The vision and intent that animated Dua Lipa is nowhere to be found here. Closing track "Boys Will Be Boys" is a one-size-fits-all feminist anthem, its bizarre chorus of "boys will be boys / but girls will be women" a sharp 180-degree-turn from its quietly profound, sisterhood-invoking predecessor "New Rules." "If you're offended by this song, you're clearly doing something wrong," Lipa sings on the song's soaring bridge. It feels like the people most likely to be offended by "Boys Will Be Boys" are those who find its sloganeering and pandering universality insultingly lowest-common-denominator, as opposed to misogynists or chauvinists.

Occasionally, the sparks Lipa created on her debut album make themselves apparent, reminding a listener what could have been.
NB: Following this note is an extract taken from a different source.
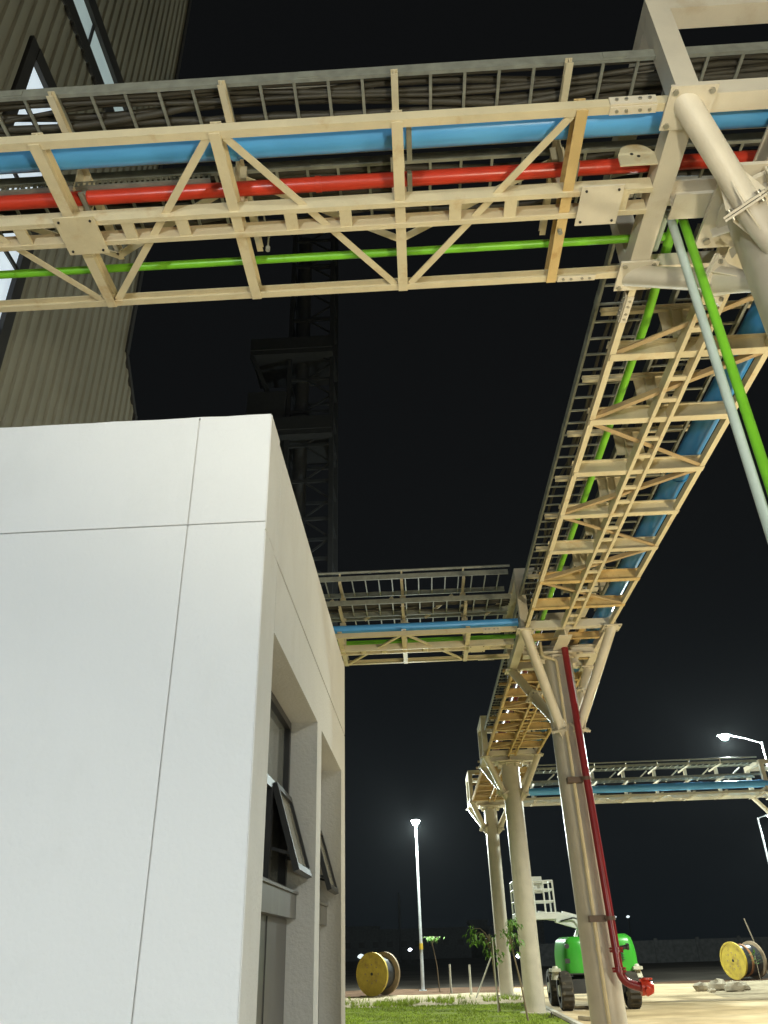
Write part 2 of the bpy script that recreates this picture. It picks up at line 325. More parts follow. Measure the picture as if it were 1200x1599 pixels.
# ------------------------------------------------------------------ tall clad plant building
def plant_building():
    X = -6.0
    t = thing('clad_tower_building', 'tall dark building clad in olive ribbed sheet with lit window strips, top left', 'building', (X, 9, 0))
    # outline in (y, z)
    ytop = 12.62
    rib = .27; prof = [(0,0),(.12,0),(.15,.035),(.24,.035)]
    holes = []
    b = MB()
    def zbot(y): return 0
    ys = []; y = -14.0
    while y < 13.7:
        for dy, dx in prof: ys.append((y+dy, dx))
        y += rib
    def seg(y0, d0, y1, d1, z0, z1): b.add([(X+d0,y0,z0),(X+d1,y1,z0),(X+d1,y1,z1),(X+d0,y0,z1)], [(0,1,2,3)])
    # window openings: (ymin, ymax, function z low, z high)
    def cuts(y):
        c = []
        if 7.1 <= y <= 8.6: c.append((7.5, 15.35))                    # tall window
        if -4 <= y <= 11.0: c.append((17.35, 18.92))                 # strip
        return c
    for (y0, d0), (y1, d1) in zip(ys, ys[1:]):
        ym = (y0+y1)/2
        z0 = 0.0; top = 30.0
        if ym > 12.66:
            if ym > 13.62: continue
            top = 13.2-(ym-12.66)*1.0
        for a, c in sorted(cuts(ym)):
            seg(y0, d0, y1, d1, z0, a); z0 = c
        seg(y0, d0, y1, d1, z0, top)
    b.build('wall', 'clad', t)
    b = MB(); b.box((X-14,-14,0), (X-.35,12.60,29.9)); b.box((X-14,12.6,0), (X-.35,13.6,12.2)); b.build('rear_wall', 'trim', t)
    # corner flashing
    b = MB(); b.box((X-.36,12.60,13.2), (X+.07,12.74,30.0)); b.sweep((X-.14,12.66,13.25), (X-.14,13.66,12.2), [(-.2,-.06),(.2,-.06),(.2,.06),(-.2,.06)]); b.box((X-.36,13.58,0),(X+.07,13.7,12.25)); b.build('corner_flashing', 'trim', t)
    def window(y0, y1, z0, z1, gm, fr=.28, fb=.16, mull=(), hb=(), name='window'):
        f = MB()
        f.box((X-.30,y0-.02,z0-.02), (X+.07,y0+fb,z1+.02)); f.box((X-.30,y1-fb,z0-.02), (X+.07,y1+.02,z1+.02))
        f.box((X-.30,y0+fb,z0-.02), (X+.08,y1-fb,z0+fb)); f.box((X-.30,y0+fb,z1-fr), (X+.08,y1-fb,z1+.02))
        for q in mull: f.box((X-.0095,q,z0+fb), (X+.03,q+.06,z1-fr))
        for q in hb: f.box((X-.0095,y0+fb,q), (X+.03,y1-fb,q+.07))
        # ragged closure strip that follows the ribs
        yy = y0
        while yy < y1-.2:
            f.disc((X+.05, yy+.135, z0-.01), (1,0,0), .11, .04, 10); yy += .27
        o = sub(f.build(name, 'trim', t), (X, 9, 0))
        g_ = MB(); g_.box((X-.04,y0+fb,z0+fb), (X-.01,y1-fb,z1-fr)); g_.build('glass_pane', gm, o)
    window(7.1, 8.6, 7.5, 15.35, 'brightglass', .34, .2, (), hb=(14.0, 12.6, 11.2, 9.9, 8.6))
    window(-4, 11.0, 17.35, 18.92, 'litglass', .40, .36, (8.57, 6.2, 3.8))
plant_building()

# ------------------------------------------------------------------ pipe racks
W = 1.62
def rack_section(label, axis, s0, s1, t0, nodes, group, m='cream', plates=(), top=False, zig0=0, ladder=True, sgn=1, Wd=W, splices=(), extra=()):
    def P(s, t, z): return V((s, t0+t*sgn, z)) if axis == 'x' else V((t0+t*sgn, s, z))
    loc = tuple(P((s0+s1)/2, Wd/2, 7.0))
    T = thing('pipe_rack', label, 'pipe rack', loc, group)
    mid = Wd*.49
    for tt in (0.0, Wd):
        b = MB(); b.beam(P(s0,tt,7.045), P(s1,tt,7.045), .065, .09, prof='C' if tt else 'D', t=.012); b.build('bottom_chord', m, T)
    for s in nodes:
        b = MB(); hb_ = .15 if axis == 'x' else .19; b.beam(P(s,-.02,6.985+hb_/2), P(s,Wd+.03,6.985+hb_/2), .085 if axis == 'x' else .10, hb_, prof='I', t=.012)
        b.build('cross_beam', 'ochre_light' if (m == 'cream' and (s == 1.43 or s in (12.0, 13.14))) else m, T)
        b = MB(); b.beam(P(s,-.01,7.64), P(s,Wd+.02,7.64), .055, .07, prof='I', t=.01); b.build('upper_beam', m, T)
        b = MB(); b.beam(P(s,mid-.02,7.135), P(s,mid-.02,7.605), .12, .13, up=(P(0,1,0)-P(0,0,0)), prof='I', t=.012)
        b.sweep(P(s,mid+.16,7.42), P(s,mid-.2,7.42), [(-.004,-.14),(.004,-.14),(.004,.17),(-.004,.17)])
        b.build('post', m, T)
    # bottom plane zigzag
    nn = list(nodes)
    pts = [(s, (0.03 if (i+zig0) % 2 == 0 else Wd-.03)) for i, s in enumerate(nn)]
    for (a, ta), (c, tb) in zip(pts, pts[1:]):
        d = (c-a)*.05
        b = MB(); b.beam(P(a+d,ta,7.04), P(c-d,tb,7.04), .06, .06, prof='L', t=.01); b.build('diagonal_brace', 'brace' if axis == 'y' else m, T)
        ua = Wd*.5 if ta < .5 else Wd-.05; ub = Wd*.5 if tb < .5 else Wd-.05
        if axis == 'x': b = MB(); b.beam(P(a,ua,7.60), P(c,ub,7.60), .07, .05, prof='L', t=.01); b.build('upper_brace', m, T)
    # centre ladder
    if ladder:
        for dt in (-.105, .105):
            b = MB(); b.beam(P(s0,mid+dt,7.03), P(s1,mid+dt,7.03), .045, .13, prof='box'); b.build('ladder_rail', m, T)
        nn2 = [nodes[0]-(nodes[1]-nodes[0])]+nn+[nodes[-1]+(nodes[1]-nodes[0])]
        hw = .05 if axis == 'x' else .035
        for a, c in zip(nn2, nn2[1:]):
            for fr in (1/3, 2/3):
                s = a+(c-a)*fr
                if s < s0+.08 or s > s1-.08: continue
                b = MB(); b.box(P(s-hw, mid-.083, 6.972), P(s+hw, mid+.083, 6.998)); b.build('ladder_rung', m, T)
    for (s, mm) in plates:
        b = MB(); c = P(s, mid, 6.945); a = (.17, .19)
        b.box((c.x-a[0] if axis == 'x' else c.x-a[1], c.y-a[1] if axis == 'x' else c.y-a[0], 6.943), (c.x+a[0] if axis == 'x' else c.x+a[1], c.y+a[1] if axis == 'x' else c.y+a[0], 6.957))
        o = sub(b.build('splice_plate', mm, T), loc); q = MB()
        for ex in (-.13, .13):
            for ey in (-.15, .15): q.hexbolt(c+V((ex, ey, -.006) if axis == 'x' else (ey, ex, -.006)), (0,0,1), .011, .012)
        q.build('bolt', 'trim', o)
    for (s, tt) in splices:       # bolted cover plates on the chords
        for dz, hh in ((.045, 0),):
            off = -.040 if tt == 0 else .040
            b = MB(); q = MB()
            a0 = P(s-.17, tt+off, 7.0); a1 = P(s+.17, tt+off, 7.09)
            b.beam((a0+V((0,0,.045))), P(s+.17, tt+off, 7.045), .012, .085)
            b.beam(P(s-.17,tt,6.992), P(s+.17,tt,6.992), .062, .010)
            for e_ in (-.12,-.05,.05,.12):
                pass
            o = sub(b.build('splice_plate', 'ivory', T), loc)
            for e_ in (-.12,-.05,.05,.12):
                q = MB(); q.hexbolt(P(s+e_, tt+off*1.25, 7.045), P(0,1,0)-P(0,0,0), .014, .016); q.build('bolt', 'bolt', o)
                q = MB(); q.hexbolt(P(s+e_, tt, 6.984), (0,0,1), .014, .012); q.build('bolt', 'bolt', o)
    for (a, ta, c, tb) in extra:
        b = MB(); b.beam(P(a,ta,7.04), P(c,tb,7.04), .06, .06, prof='L', t=.01); b.build('diagonal_brace', 'brace' if axis == 'y' else m, T)
    if top:
        b = MB(); b.tube([P(s0,.02,8.42), P(s1,.02,8.42)], .028, 8); b.build('top_rail', 'galv', T)
        for i, s in enumerate(nodes):
            b = MB(); b.beam(P(s,mid-.02,7.68), P(s,mid-.02,8.16), .12, .13, up=(P(0,1,0)-P(0,0,0)), prof='I', t=.012); b.build('upper_post', m, T)
            b = MB(); b.beam(P(s,0,8.19), P(s,Wd,8.19), .055, .06); b.tube([P(s,.02,8.2), P(s,.02,8.42)], .02, 8); b.build('top_beam', m, T)
            b = MB(); b.beam(P(s+.45,mid,7.68), P(s+1.05,mid,8.16), .06, .05); b.build('upper_diagonal', m, T)
    return T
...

The paranoid disco of "Love Again" is a more successful pastiche than what appears on the rest of the record, but perhaps best is "Good in Bed," a Lily Allen-style kiss-off that finds Lipa flaunting all the wit and personality that made her such an appealing star to begin with.

That Future Nostalgia arrived with a fizzle, as opposed to a bang, is not, and should not be, a death sentence. "Don't Start Now" and the rest of Lipa's enviable back-catalogue of hits already serve as a standard-bearing canon for the small cluster of mainstream pop artists not making trap-inspired music. Realistically, Future Nostalgia is the victim of expectations set too high and a pop market wanting every angle from a single artist. From the beginning, though, Lipa's X-factor was her workhorse persistence and ability to make low-concept music seem vital and endearing. "Chang[ing] the game" is a lofty goal held by all-too-many pop stars who burn bright and fast. Playing the game in front of you, on the other hand, takes real guts.